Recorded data

-- begin --

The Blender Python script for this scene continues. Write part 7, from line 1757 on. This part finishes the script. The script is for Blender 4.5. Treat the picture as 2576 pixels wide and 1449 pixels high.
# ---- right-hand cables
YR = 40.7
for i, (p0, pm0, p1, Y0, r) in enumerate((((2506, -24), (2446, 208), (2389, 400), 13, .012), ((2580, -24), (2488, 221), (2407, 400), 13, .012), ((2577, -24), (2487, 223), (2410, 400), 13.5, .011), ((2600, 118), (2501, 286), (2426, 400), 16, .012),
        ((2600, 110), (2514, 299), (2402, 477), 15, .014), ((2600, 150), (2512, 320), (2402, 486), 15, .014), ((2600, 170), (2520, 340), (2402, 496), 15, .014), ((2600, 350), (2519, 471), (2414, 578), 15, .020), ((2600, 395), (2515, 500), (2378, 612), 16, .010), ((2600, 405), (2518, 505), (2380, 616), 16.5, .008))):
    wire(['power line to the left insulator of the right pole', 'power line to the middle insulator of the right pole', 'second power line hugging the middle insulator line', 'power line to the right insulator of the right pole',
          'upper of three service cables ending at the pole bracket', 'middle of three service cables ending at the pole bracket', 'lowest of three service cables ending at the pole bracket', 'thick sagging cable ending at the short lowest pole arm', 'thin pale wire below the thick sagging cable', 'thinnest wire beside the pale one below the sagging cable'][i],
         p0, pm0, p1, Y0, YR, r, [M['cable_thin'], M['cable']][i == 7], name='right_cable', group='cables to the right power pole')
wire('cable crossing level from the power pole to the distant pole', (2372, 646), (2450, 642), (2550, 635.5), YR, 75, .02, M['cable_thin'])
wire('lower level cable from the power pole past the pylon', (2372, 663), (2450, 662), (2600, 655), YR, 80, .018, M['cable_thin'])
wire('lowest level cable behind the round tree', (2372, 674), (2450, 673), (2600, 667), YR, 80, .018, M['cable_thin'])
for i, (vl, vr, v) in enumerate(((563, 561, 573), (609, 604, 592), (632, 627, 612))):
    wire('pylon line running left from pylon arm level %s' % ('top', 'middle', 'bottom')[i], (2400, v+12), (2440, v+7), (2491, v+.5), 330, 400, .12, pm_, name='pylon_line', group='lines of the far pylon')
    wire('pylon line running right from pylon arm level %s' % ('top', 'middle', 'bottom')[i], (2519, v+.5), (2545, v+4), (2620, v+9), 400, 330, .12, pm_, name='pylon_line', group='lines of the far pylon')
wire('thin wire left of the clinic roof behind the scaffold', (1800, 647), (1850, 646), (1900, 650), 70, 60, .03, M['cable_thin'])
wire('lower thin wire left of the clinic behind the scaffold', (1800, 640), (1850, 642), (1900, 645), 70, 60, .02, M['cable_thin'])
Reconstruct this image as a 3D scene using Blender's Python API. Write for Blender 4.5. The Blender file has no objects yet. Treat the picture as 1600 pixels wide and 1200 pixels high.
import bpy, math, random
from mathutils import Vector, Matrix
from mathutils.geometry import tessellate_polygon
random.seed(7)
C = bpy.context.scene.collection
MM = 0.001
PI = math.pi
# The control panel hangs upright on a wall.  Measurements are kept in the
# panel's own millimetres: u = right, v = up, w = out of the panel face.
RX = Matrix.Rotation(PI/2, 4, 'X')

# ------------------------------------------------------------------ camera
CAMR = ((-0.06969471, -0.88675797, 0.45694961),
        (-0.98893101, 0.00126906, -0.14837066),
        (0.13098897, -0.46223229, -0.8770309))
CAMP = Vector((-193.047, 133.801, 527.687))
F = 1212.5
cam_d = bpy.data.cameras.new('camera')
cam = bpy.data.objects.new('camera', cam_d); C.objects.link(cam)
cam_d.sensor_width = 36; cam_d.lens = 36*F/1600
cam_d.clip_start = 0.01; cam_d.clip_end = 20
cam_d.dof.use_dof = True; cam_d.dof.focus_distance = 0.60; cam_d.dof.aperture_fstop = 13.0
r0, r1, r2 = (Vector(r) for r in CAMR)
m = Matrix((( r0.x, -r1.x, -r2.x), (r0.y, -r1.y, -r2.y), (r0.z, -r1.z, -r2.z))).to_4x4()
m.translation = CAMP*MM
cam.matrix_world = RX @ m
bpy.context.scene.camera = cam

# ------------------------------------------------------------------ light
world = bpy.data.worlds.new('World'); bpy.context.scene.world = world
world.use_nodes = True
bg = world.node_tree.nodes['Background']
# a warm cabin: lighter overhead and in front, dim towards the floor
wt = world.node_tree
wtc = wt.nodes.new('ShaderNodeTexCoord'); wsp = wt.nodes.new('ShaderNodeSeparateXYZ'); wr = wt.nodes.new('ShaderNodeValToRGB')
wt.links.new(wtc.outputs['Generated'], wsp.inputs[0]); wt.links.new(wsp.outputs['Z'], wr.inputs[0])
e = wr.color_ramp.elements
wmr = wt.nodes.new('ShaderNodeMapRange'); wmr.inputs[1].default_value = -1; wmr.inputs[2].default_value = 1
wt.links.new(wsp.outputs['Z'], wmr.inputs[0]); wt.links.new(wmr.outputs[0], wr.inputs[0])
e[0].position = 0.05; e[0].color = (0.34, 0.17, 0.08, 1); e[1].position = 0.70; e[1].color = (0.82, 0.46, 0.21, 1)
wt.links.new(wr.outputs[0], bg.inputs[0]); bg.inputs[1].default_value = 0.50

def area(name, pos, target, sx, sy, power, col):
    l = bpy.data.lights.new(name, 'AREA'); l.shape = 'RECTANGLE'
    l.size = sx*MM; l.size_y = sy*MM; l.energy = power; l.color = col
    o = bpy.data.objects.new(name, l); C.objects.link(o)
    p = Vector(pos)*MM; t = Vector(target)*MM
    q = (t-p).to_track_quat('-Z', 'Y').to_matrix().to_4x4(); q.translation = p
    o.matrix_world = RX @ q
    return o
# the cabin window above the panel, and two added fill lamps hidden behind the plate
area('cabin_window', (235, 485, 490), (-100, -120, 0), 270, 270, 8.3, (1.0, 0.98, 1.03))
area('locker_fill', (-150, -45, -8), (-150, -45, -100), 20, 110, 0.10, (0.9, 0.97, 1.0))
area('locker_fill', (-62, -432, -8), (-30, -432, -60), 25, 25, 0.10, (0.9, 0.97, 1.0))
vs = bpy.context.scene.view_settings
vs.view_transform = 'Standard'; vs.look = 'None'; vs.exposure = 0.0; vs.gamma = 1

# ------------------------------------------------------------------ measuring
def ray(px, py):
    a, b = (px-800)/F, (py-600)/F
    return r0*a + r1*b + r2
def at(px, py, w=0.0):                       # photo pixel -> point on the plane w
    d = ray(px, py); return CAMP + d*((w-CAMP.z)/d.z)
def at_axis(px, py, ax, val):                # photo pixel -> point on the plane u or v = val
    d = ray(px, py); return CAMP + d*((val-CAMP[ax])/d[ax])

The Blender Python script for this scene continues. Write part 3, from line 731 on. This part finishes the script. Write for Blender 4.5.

-- end --

_EXERCISE_:
Each line containing the word "part" counts once; report the total alone.

_REPLY TO THE EXERCISE_:
2